# INFORMATION SUPPLIED

________________________

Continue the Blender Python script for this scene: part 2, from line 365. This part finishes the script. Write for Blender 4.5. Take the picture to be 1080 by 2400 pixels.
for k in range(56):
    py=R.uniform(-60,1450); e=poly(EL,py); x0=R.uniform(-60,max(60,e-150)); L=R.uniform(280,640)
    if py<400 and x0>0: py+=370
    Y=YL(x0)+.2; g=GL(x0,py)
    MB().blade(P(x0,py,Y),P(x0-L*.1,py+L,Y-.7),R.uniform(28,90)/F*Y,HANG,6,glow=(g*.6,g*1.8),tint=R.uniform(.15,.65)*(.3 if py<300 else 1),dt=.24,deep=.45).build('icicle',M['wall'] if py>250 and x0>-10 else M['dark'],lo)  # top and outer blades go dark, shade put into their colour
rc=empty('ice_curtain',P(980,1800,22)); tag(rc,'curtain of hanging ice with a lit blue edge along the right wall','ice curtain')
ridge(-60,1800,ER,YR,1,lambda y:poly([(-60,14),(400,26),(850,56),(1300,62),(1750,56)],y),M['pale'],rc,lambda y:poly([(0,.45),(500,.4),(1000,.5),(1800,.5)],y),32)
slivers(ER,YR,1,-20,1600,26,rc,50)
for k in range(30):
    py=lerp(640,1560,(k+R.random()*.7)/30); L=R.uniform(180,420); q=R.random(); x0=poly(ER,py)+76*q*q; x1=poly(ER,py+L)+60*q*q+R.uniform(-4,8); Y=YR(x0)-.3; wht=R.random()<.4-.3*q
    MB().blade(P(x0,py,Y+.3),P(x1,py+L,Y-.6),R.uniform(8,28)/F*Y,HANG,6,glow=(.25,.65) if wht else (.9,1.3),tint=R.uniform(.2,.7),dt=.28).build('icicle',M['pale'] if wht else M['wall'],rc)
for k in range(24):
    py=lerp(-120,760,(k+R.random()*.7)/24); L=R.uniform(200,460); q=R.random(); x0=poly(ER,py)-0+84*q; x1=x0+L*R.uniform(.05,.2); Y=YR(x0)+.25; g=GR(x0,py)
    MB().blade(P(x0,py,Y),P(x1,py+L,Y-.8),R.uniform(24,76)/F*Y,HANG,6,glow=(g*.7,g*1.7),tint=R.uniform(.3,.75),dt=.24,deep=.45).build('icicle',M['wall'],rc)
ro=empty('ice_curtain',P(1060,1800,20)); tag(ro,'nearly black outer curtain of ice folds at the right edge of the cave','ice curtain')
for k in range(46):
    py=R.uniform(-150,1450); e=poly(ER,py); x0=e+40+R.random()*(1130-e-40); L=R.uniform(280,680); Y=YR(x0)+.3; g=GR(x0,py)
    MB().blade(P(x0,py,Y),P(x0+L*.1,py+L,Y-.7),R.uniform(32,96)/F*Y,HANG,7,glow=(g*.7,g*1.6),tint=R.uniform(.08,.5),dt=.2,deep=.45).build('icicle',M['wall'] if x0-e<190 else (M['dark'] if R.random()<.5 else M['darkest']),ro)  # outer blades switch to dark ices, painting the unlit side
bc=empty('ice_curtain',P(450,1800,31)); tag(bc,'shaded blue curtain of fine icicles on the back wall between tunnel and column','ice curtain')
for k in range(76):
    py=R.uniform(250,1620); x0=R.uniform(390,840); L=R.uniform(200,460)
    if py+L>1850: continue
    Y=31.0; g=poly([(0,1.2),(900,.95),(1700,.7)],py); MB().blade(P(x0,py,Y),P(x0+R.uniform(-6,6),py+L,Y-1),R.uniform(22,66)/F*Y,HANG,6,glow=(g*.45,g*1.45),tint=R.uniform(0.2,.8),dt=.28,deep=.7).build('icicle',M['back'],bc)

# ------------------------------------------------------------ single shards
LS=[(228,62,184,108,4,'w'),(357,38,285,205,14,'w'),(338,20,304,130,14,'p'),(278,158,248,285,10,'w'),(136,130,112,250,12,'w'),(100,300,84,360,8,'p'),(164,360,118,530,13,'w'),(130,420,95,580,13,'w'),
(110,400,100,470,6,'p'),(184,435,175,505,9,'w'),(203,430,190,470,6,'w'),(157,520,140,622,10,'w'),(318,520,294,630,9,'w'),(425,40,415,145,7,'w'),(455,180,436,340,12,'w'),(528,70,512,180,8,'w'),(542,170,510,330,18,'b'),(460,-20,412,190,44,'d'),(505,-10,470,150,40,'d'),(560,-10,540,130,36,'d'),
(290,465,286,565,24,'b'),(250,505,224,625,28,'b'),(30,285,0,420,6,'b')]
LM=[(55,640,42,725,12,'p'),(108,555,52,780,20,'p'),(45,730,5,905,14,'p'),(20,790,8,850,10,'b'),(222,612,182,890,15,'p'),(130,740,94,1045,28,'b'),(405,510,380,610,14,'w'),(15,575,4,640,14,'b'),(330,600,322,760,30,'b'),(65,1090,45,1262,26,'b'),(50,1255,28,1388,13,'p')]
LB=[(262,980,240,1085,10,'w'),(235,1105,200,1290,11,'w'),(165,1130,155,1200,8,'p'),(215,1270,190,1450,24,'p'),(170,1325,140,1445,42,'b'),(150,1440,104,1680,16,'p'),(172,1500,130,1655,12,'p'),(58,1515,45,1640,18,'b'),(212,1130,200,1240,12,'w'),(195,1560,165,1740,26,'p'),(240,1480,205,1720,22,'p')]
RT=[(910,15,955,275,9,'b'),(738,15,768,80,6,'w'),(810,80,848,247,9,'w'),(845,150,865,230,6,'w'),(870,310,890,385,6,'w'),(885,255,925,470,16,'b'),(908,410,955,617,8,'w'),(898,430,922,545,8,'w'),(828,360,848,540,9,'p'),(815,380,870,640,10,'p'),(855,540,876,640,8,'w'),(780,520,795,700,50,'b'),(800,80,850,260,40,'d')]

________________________

# YOUR TASK
Print exactly, and only, the lines beginning at the top of the listing and ending at the line with "Y=YL(x0)+.2; g=GL(x0,py)".

# WRITTEN SOLUTION
Continue the Blender Python script for this scene: part 2, from line 365. This part finishes the script. Write for Blender 4.5. Take the picture to be 1080 by 2400 pixels.
for k in range(56):
    py=R.uniform(-60,1450); e=poly(EL,py); x0=R.uniform(-60,max(60,e-150)); L=R.uniform(280,640)
    if py<400 and x0>0: py+=370
    Y=YL(x0)+.2; g=GL(x0,py)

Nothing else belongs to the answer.